PhD History (East Asia), University of Texas at Austin

MS Information Studies (Archives), University of Texas at Austin

MA Educational Studies (History of Education), University of British Columbia

Graduate Diploma in Education, University of Western Australia

BA Comparative Culture, Sophia University, Tokyo

Select Publications

“Saving China and Admiring Japan: Cultural Traitor Qian Daosun,” Special Issue: Mediating Collaborationism: Cosmopolitism, Asianism, and the Recounting of History, Modern Asian Studies (Volume 58 , Issue 1 , January 2024 , pp. 34 - 55).

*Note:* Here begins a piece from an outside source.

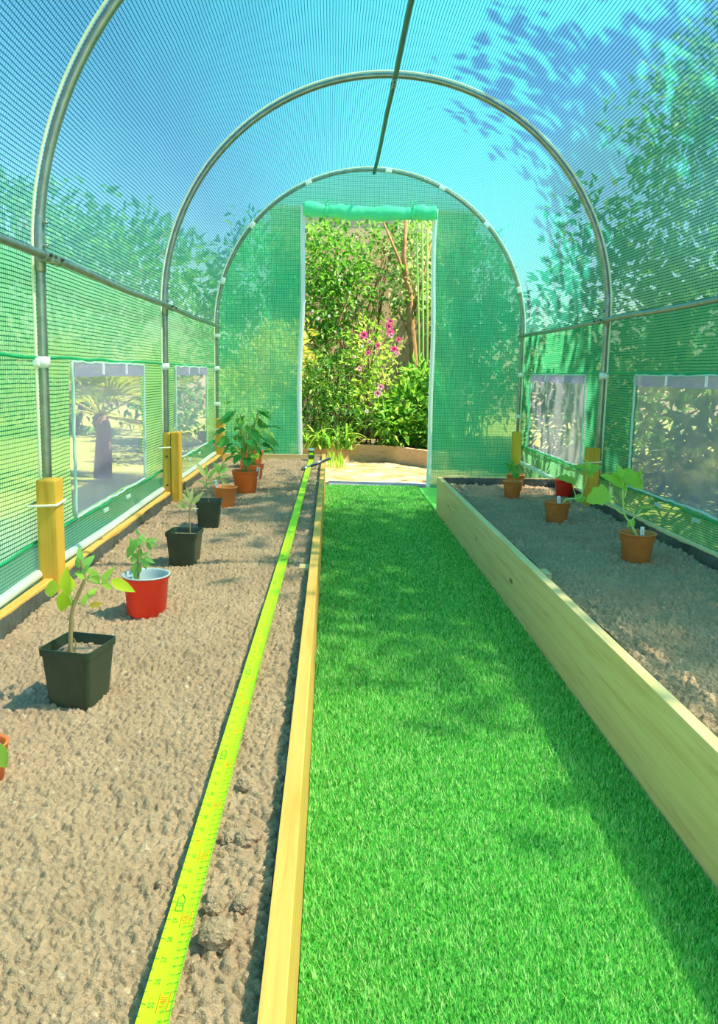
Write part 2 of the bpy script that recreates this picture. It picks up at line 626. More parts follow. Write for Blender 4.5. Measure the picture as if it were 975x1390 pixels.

Kaleidoscope: The Uchiyama Bookstore and its Sino-Japanese Visionaries. Hong Kong: Earnshaw Books, December 2022.

“Uchiyama Bookstore: Sino-Japanese Cultural Exchanges in the Midst of War,” in Jonathan Henshaw, Craig Smith, and Norman Smith, eds., Translating the Occupation: The Japanese Invasion of China, 1931–45. Vancouver: UBC Press, 2021.

Grunow T.R. and N. Kato eds. Digital Meijis: Revisualizing Modern Japanese History at 150. Vancouver: University of British Columbia Library, 2018.

“Reviewing Meiji via Japanese-Canadian Connections,” Meiji at 150 Digital Teaching Resource, 2018.

“Postwar Japanese Texans” in Asian Texans: Our Histories and Our Lives edited by Irwin Tang, 2008.